#### [What to work on]
Search the data below for the string "objects". Extract every line that contains it.

=====

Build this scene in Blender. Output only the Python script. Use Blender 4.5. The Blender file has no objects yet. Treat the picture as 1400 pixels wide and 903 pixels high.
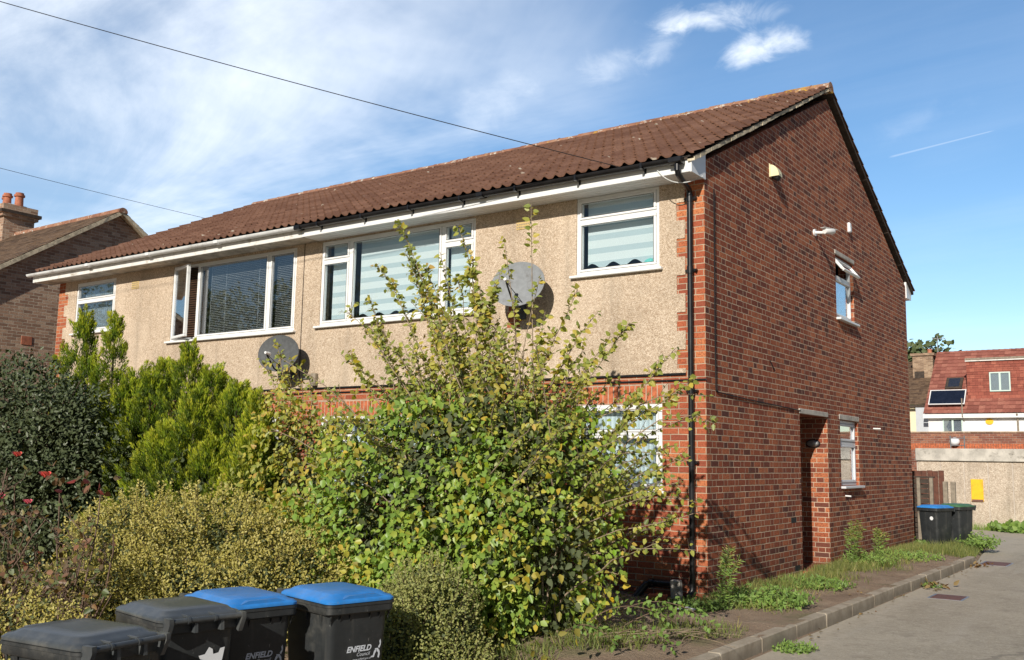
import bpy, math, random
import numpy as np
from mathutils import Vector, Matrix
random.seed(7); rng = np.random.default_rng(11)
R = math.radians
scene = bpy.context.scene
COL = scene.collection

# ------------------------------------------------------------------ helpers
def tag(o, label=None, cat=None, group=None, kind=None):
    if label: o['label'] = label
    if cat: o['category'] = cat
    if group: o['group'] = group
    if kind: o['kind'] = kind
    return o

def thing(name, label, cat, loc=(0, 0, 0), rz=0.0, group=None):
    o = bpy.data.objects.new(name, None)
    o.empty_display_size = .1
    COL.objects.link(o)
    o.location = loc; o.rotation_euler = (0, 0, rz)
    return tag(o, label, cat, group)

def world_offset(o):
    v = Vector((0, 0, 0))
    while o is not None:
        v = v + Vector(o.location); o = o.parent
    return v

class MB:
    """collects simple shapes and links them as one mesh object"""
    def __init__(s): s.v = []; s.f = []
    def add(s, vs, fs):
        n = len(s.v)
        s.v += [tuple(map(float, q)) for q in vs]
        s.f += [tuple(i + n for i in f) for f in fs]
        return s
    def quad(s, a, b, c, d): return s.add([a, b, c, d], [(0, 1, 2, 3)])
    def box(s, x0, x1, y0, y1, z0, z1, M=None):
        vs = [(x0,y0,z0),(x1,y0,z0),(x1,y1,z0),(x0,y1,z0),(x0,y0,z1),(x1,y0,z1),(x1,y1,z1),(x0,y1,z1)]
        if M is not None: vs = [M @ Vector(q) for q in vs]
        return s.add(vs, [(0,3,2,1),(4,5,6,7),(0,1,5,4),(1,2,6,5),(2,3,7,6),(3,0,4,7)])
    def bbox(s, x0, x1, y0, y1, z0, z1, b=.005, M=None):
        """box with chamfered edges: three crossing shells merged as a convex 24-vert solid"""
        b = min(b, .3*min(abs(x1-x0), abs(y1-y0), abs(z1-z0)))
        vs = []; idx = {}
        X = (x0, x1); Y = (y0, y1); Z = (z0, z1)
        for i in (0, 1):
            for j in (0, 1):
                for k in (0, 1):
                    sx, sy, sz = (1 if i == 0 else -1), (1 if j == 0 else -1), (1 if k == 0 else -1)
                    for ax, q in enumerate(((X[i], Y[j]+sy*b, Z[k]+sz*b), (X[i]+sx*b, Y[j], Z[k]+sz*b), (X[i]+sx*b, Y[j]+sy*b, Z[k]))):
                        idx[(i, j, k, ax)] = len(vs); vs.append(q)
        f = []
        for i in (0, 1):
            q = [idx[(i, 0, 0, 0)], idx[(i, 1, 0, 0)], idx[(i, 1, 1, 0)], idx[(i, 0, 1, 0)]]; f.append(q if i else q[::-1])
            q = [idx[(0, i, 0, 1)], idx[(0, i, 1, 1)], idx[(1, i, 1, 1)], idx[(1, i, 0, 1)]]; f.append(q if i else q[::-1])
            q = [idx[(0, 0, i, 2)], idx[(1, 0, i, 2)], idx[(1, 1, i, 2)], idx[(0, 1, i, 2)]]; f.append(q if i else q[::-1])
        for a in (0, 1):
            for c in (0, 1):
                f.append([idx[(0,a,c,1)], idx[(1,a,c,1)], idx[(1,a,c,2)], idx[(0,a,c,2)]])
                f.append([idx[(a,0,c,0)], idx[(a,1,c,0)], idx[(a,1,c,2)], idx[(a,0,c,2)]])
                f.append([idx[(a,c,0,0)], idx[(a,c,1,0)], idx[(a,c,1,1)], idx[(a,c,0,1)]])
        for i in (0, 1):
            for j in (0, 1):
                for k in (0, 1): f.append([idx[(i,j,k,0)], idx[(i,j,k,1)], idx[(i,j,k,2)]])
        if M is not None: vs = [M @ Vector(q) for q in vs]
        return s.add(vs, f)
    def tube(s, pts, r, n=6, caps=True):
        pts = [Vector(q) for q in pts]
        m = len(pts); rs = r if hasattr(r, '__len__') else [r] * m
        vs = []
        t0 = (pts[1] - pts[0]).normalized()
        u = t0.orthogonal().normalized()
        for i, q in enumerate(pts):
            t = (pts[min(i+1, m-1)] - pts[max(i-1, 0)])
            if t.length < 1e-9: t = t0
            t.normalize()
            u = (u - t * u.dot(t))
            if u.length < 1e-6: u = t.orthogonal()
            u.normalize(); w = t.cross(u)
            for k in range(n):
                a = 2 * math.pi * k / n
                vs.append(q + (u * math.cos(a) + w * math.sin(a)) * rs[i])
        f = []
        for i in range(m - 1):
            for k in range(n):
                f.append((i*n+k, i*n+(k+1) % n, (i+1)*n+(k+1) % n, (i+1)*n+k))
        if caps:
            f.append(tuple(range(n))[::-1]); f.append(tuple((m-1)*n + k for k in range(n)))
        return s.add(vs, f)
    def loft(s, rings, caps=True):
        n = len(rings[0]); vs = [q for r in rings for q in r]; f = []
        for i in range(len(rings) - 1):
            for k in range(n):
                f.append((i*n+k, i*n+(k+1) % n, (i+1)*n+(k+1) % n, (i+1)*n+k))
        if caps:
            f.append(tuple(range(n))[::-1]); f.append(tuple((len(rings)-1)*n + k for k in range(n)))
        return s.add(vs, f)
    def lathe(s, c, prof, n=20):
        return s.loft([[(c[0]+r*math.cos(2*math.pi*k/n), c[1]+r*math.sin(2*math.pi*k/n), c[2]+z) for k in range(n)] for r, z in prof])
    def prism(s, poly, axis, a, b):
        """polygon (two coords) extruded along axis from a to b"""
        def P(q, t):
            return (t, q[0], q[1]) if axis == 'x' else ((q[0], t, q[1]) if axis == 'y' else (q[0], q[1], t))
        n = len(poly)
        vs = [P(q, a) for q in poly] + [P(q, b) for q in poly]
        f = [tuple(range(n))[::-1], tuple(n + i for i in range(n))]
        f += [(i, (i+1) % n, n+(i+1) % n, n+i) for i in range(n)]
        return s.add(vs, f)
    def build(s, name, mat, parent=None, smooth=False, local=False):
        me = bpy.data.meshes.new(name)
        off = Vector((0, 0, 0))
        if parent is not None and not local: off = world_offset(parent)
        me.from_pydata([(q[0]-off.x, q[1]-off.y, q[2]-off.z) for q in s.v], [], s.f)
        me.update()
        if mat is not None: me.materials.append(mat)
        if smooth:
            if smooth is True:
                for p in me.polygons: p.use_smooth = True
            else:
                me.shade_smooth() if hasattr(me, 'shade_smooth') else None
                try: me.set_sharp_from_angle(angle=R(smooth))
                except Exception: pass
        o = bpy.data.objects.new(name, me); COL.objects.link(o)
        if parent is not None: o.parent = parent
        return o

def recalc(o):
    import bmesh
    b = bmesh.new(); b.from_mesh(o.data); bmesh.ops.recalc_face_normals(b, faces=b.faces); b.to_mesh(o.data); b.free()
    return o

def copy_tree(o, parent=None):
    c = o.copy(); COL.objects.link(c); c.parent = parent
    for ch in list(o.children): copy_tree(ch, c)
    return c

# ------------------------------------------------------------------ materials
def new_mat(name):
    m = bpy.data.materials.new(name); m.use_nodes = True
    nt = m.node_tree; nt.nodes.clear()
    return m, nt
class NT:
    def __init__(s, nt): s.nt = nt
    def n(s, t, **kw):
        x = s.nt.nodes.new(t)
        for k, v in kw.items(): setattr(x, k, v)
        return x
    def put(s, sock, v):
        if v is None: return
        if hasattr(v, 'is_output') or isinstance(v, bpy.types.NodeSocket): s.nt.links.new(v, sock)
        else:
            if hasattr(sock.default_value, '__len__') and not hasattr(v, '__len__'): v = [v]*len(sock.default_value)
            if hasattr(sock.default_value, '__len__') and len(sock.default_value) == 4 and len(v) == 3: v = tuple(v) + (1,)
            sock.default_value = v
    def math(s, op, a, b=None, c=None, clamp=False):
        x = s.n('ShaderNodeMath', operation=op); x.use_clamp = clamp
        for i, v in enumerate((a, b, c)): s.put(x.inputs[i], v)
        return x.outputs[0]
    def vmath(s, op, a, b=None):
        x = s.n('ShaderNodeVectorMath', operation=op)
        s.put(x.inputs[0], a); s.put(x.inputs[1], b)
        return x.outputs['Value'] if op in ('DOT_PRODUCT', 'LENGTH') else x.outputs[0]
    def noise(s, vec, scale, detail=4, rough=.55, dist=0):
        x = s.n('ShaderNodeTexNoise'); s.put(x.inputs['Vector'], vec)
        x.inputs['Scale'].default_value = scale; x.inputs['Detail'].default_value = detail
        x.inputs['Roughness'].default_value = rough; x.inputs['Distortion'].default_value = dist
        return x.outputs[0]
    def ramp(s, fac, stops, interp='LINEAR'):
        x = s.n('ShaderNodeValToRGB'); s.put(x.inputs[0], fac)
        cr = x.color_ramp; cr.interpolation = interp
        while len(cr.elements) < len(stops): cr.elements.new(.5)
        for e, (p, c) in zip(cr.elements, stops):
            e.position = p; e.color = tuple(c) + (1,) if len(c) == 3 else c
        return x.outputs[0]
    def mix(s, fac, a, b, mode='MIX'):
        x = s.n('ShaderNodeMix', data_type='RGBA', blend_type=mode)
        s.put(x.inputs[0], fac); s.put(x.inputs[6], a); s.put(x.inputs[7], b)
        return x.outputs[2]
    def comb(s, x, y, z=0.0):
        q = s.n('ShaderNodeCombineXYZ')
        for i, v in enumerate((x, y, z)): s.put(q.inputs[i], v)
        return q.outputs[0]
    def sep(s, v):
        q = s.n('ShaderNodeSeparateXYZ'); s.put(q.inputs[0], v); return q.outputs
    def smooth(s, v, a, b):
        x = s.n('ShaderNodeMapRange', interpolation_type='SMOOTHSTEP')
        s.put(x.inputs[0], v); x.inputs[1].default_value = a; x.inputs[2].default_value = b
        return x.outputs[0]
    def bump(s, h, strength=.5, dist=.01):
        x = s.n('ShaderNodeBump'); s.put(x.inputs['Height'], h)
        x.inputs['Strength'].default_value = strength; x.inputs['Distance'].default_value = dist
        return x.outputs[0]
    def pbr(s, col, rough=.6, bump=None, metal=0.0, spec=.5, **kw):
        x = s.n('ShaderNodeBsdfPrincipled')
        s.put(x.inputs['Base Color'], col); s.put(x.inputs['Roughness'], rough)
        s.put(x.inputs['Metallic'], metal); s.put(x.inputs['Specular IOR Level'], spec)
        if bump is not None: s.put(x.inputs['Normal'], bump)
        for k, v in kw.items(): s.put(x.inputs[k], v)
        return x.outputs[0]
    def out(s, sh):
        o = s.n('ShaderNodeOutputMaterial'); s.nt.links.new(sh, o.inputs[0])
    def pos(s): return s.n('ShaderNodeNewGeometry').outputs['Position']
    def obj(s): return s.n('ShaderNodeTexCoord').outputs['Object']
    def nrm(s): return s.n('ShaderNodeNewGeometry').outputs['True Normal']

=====

#### [Final answer]
Build this scene in Blender. Output only the Python script. Use Blender 4.5. The Blender file has no objects yet. Treat the picture as 1400 pixels wide and 903 pixels high.
    o = bpy.data.objects.new(name, None)
    COL.objects.link(o)
        o = bpy.data.objects.new(name, me); COL.objects.link(o)
    c = o.copy(); COL.objects.link(c); c.parent = parent